No problem - said the boss, we only lost a half day of work, as we have an offsite backup, it runs every night, we can just restore yesterday’s data. Unfortunately the backup stopped half years ago, but no one checked the logs…
Man this Story hat so many plot twists in it…
Takeaway for the Story is: If you don’t have a backup of your file and you don’t monitor the backup process and you don’t tested that your backup can actually be restored and you don’t have a redundancy backup… Than yours file isn’t saved.
Gotta check those backups
We recently had a funny problem. Our service ran fine, but a postgres upgrade failed because some pg internals were broken (broken ref ids). Dumping the DB also failed for the same error. Reading and writing was still fine, though. So we restored backup after backup… no dice.
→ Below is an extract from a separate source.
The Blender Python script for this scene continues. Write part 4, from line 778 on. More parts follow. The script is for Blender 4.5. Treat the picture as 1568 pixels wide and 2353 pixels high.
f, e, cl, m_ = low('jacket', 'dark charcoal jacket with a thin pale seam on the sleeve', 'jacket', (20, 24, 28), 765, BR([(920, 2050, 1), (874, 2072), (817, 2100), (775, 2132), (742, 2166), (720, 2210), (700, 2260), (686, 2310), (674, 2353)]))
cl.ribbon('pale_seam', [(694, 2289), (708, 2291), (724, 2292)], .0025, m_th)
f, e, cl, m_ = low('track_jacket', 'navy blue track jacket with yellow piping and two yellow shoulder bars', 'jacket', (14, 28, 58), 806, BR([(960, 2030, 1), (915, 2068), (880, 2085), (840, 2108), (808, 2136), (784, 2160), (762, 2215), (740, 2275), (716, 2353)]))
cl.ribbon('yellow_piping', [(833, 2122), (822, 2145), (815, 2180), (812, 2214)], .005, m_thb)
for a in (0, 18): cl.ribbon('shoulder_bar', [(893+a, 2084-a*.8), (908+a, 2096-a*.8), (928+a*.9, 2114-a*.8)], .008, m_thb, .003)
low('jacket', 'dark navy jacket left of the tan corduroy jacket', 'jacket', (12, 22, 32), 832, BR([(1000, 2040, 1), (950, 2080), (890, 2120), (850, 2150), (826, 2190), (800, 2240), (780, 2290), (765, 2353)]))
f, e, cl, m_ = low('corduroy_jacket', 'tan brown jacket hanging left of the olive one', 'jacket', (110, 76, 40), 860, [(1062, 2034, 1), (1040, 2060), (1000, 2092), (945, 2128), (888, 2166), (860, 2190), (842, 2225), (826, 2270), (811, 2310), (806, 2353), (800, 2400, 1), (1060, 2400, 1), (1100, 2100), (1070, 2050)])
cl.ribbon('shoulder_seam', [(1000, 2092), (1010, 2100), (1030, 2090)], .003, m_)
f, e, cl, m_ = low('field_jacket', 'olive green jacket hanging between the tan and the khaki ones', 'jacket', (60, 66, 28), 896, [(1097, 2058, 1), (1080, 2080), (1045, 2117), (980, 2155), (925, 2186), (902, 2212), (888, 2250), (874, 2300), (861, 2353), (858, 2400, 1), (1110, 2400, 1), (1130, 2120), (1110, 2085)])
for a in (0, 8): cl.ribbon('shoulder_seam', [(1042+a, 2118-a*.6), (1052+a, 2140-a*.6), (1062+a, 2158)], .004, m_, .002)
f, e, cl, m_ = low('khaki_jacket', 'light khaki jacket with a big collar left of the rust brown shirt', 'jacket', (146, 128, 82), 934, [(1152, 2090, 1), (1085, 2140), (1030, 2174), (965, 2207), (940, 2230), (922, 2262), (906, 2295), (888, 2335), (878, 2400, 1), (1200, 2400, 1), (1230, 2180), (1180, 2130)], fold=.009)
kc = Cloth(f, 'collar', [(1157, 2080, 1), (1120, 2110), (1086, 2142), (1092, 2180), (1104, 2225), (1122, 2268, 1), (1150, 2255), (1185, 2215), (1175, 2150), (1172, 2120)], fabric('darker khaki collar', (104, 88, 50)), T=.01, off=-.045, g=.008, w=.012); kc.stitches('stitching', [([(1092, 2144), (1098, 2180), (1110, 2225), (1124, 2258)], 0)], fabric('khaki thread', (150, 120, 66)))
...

They all had the same issue: it was working for the service but we couldn’t perform any maintenance. Ultimately we had to “manually” dump the data of the service and replay it into a fresh db. That took quite long. But that was interesting, since even the verification of the backups didn’t help us notice that kind of corruption.
I have had to do similar with a db at my job.
Backups passed verification but we had a lot of weird issues, like queries getting stuck, or not returning records that were definitely there.
Ended up having to manually recreate the schema and import records from a manual data dump because something in the db file itself was messed up.